8. The baseband chip of claim 3, wherein when at least one channel condition associated with the transmission is met, the channel estimation control circuit is configured to perform the first control procedure and the third control procedure to determine whether the plurality of reference signals include any corrupted reference signals associated with downlink preemption.

9. An apparatus of a baseband chip, comprising: a memory; and at least one processor coupled to the memory and configured to: receive, from an interface unit, a transmission that includes a plurality of reference signals; determine whether at least one downlink preemption condition is met; perform a channel estimation control procedure, prior to detecting a preemption indication from a base station, to determine whether the plurality of reference signals include any corrupted reference signals associated with downlink preemption when it is determined that the downlink preemption condition is met; and exclude the corrupted reference signals from a channel estimation.

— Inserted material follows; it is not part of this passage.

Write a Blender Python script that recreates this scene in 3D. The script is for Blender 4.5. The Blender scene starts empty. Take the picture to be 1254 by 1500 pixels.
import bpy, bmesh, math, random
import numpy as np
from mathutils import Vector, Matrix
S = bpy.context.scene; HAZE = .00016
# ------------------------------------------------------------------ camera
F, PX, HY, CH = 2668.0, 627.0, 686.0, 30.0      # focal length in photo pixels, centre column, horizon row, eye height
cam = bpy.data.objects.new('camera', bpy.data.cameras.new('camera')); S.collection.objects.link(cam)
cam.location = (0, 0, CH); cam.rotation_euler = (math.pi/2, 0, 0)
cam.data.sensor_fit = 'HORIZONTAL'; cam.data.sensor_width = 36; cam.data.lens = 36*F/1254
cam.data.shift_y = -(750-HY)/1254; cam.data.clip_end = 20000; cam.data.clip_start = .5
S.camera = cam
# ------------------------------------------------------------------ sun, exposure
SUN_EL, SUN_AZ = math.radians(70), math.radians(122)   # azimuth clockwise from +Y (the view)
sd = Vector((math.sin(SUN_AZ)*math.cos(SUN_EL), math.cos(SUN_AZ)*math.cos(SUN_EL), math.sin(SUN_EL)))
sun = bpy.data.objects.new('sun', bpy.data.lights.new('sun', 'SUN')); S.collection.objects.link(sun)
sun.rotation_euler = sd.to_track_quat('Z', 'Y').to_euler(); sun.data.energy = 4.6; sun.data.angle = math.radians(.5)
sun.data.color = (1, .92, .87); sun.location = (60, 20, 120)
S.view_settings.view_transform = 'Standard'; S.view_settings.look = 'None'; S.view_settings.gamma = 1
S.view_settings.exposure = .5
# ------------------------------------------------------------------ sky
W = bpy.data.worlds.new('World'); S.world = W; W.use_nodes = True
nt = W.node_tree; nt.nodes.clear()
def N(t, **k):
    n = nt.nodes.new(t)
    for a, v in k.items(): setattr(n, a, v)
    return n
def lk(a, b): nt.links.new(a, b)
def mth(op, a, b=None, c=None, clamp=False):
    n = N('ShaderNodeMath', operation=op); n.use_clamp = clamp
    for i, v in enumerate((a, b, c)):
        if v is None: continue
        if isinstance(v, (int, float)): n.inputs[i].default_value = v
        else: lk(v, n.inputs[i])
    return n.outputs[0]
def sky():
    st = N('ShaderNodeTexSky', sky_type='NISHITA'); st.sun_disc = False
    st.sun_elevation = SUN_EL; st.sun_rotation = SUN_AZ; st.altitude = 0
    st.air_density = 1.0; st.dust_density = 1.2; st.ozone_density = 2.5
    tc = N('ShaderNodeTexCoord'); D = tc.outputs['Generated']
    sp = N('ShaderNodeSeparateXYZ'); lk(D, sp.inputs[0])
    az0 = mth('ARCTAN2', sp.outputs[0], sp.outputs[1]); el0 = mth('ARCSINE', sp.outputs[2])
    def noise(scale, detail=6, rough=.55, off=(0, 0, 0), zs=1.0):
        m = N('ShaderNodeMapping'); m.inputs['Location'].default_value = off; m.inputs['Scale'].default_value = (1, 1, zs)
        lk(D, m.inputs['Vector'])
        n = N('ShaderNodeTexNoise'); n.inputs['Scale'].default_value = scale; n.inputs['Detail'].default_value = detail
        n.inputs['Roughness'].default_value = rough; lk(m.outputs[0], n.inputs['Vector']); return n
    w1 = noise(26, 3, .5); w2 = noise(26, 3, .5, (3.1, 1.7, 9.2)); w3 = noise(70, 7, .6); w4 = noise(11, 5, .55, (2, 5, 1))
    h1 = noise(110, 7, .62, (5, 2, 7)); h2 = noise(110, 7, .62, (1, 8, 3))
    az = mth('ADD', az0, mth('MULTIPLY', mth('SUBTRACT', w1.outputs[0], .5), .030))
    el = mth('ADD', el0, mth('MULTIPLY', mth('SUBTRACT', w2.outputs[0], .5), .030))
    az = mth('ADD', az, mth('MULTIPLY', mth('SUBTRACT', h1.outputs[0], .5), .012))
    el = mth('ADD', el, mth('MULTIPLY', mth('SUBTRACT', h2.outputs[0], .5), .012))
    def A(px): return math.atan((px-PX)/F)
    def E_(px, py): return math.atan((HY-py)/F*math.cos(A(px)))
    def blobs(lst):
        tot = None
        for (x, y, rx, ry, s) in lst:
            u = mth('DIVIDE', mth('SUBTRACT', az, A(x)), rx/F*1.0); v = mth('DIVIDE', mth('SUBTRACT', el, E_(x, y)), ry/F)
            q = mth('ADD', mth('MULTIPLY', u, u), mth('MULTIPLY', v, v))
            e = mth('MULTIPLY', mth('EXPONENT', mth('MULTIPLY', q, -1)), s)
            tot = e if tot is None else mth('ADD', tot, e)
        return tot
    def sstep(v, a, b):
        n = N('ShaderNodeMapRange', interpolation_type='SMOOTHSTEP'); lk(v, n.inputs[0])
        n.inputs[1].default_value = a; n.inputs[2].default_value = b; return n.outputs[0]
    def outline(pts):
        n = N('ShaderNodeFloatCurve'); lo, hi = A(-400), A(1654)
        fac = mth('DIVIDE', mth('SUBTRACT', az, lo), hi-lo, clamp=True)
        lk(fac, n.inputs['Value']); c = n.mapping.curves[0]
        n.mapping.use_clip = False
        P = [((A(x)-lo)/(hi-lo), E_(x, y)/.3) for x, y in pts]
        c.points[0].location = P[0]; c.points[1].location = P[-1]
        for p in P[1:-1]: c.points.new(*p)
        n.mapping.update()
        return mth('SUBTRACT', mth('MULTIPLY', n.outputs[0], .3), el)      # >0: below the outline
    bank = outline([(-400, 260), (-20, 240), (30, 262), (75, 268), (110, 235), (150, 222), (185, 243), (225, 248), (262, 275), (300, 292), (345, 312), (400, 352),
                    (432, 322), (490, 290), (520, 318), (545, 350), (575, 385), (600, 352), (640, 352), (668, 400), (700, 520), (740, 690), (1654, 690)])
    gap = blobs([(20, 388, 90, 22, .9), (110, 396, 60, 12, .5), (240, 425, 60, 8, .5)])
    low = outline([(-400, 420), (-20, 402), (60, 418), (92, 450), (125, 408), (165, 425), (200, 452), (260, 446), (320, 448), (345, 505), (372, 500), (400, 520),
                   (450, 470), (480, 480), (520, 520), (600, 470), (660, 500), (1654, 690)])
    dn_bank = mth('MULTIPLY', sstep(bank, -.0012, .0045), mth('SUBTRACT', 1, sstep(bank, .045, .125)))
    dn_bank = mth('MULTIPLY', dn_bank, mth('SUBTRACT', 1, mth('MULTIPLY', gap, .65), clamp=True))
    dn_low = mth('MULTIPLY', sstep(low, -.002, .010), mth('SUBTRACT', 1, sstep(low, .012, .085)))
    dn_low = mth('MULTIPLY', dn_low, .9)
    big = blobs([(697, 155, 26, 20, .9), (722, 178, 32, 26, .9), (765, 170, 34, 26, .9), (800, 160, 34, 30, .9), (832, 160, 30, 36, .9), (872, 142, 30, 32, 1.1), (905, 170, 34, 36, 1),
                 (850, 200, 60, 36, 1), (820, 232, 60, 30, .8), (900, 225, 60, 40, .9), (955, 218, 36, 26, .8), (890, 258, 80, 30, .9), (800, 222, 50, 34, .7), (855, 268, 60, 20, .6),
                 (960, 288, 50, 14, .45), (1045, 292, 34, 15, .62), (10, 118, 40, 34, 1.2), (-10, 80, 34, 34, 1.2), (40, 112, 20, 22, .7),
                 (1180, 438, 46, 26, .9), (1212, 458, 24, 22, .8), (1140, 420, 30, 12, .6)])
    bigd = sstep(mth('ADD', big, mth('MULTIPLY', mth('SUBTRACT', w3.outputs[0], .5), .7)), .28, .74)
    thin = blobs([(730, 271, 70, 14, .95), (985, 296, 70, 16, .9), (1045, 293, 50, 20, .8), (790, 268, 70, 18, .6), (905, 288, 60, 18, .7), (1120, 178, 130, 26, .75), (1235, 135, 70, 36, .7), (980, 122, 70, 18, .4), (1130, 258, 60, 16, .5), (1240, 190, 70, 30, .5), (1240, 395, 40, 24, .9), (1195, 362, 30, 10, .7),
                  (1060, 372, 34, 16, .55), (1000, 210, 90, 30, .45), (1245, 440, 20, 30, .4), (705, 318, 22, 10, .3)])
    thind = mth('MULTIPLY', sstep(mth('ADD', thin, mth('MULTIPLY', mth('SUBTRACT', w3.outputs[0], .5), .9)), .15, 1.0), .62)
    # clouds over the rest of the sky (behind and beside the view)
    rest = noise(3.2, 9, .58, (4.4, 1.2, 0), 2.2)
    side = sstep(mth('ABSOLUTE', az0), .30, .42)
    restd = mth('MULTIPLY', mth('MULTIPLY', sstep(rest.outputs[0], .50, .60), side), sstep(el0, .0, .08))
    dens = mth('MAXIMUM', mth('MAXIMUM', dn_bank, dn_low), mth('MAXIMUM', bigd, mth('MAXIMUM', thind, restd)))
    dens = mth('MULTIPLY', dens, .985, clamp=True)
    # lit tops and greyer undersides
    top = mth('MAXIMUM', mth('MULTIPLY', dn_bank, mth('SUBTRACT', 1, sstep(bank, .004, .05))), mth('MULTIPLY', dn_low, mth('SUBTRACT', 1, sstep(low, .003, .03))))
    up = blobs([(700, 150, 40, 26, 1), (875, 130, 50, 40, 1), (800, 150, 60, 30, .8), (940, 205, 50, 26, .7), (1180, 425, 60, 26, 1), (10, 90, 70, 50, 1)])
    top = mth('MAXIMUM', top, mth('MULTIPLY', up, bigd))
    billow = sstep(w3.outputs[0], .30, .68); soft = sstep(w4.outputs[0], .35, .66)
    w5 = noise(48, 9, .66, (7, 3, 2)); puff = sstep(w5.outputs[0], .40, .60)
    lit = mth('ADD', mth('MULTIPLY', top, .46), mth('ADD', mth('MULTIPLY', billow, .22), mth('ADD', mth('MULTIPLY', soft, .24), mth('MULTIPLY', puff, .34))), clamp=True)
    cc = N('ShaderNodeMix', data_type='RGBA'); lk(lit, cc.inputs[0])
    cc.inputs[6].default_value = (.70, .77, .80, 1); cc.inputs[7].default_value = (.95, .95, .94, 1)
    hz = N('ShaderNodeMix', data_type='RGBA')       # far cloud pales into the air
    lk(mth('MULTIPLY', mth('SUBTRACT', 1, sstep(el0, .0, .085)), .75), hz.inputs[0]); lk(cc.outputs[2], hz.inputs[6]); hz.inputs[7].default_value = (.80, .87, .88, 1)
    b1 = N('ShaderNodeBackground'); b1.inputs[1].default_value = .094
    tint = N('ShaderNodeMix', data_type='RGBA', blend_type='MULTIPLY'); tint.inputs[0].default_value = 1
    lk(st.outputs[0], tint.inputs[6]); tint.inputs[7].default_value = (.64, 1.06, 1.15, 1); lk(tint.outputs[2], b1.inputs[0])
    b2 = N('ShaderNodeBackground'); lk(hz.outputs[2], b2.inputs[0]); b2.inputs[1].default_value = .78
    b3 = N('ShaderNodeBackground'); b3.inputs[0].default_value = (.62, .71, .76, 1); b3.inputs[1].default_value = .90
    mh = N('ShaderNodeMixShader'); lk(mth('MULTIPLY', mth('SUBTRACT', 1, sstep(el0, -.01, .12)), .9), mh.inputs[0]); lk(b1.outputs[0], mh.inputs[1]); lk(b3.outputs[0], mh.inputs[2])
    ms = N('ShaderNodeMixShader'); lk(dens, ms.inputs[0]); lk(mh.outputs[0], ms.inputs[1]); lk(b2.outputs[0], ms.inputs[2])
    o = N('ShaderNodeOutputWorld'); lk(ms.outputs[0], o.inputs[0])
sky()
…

10. The apparatus of claim 9, wherein the channel estimation control procedure is selected from a set of channel estimation control procedures that includes one or more of a first control procedure, a second control procedure, or a third control procedure.

11. The apparatus of claim 10, wherein: the first control procedure is performed to determine whether the transmission includes any corrupted reference signals when a signal -to-noise ratio (SNR) associated with the transmission meets an SNR threshold, the second control procedure is performed to determine whether the transmission includes any corrupted reference signals when the SNR associated with the transmission does not meet the SNR threshold and when and a first interrupted symbol set type is configured, and the third control procedure is performed to determine whether the transmission includes any corrupted reference signals when the SNR associated with the transmission does not meet the SNR threshold and when and a second interrupted symbol set type is configured.

12. The apparatus of claim 11, wherein the at least one processor is configured to perform the first control procedure by: determining a noise estimation of the transmission using the plurality of reference signals; comparing the noise estimation of the transmission determined using the plurality of reference signals to a noise estimation threshold; and determining the plurality of reference signals includes at least one corrupted reference signal when the noise estimation meets the noise estimation threshold.

13. The apparatus of claim 11, wherein: the first interrupted symbol set type is configured by a timeFrequencySet= ’setO ’ information element, and the at least one processor is configured to perform the second control procedure by: determining a time-domain correlation based on reference signal pairs of the plurality of reference signals; comparing the time-domain correlation based on reference signal pairs to a time- domain correlation threshold; and determining the plurality of reference signals includes at least one corrupted reference signal when the time-domain correlation is less than the time-domain correlation threshold.

14. The apparatus of claim 11, wherein: the first interrupted symbol set type is configured by a timeFrequencySet= ’setl ’ information element, and the at least one processor is configured to perform the third control procedure by: determining a frequency-domain correlation based on reference signal pairs of the plurality of reference signals; comparing the frequency-domain correlation based on reference signal pairs to a frequency-domain correlation threshold; and determining the plurality of reference signals include at least one corrupted reference signal when the frequency-domain correlation is less than the frequency-domain correlation threshold.

15. The apparatus of claim 11, wherein when at least one channel condition associated with the transmission is met, the at least one processor is configured to perform the first control procedure and the second control procedure to determine whether the plurality of reference signals include any corrupted reference signals associated with downlink preemption.

16. The apparatus of claim 11, wherein when at least one channel condition associated with the transmission is met, the at least one processor is configured to perform the first control procedure and the third control procedure to determine whether the plurality of reference signals include any corrupted reference signals associated with downlink preemption.

17. A method of wireless communication, comprising: determining, by a determination circuit, whether at least one downlink preemption condition is met; activating, by the determination circuit, a channel estimation control circuit when the at least one downlink preemption condition is met; receiving, at a channel estimation control circuit, a transmission that includes a plurality of reference signals; performing, by the channel estimation control circuit, a channel estimation control procedure, prior to detecting a preemption indication from a base station, to determine whether the plurality of reference signals include any corrupted reference signals associated with downlink preemption; and excluding, by the channel estimation control circuit, the corrupted reference signals from a channel estimation.

18. The method of claim 17, wherein the channel estimation control procedure is selected from a set of channel estimation control procedures that includes one or more of a first control procedure, a second control procedure, or a third control procedure.

19. The method of claim 18, wherein: the first control procedure is performed by the channel estimation control circuit to determine whether the transmission includes any corrupted reference signals when a signal-to- noise ratio (SNR) associated with the transmission meets an SNR threshold, the second control procedure is performed by the channel estimation control circuit to determine whether the transmission includes any corrupted reference signals when the SNR associated with the transmission does not meet the SNR threshold and when and a first interrupted symbol set type is configured, and the third control procedure is performed by the channel estimation control circuit to determine whether the transmission includes any corrupted reference signals when the SNR associated with the transmission does not meet the SNR threshold and when and a second interrupted symbol set type is configured.

20. The method of claim 19, wherein performing the first control procedure comprises: determining a noise estimation of the transmission using the plurality of reference signals; comparing the noise estimation of the transmission determined using the plurality of reference signals to a noise estimation threshold; and determining the plurality of reference signals includes at least one corrupted reference signal when the noise estimation meets the noise estimation threshold.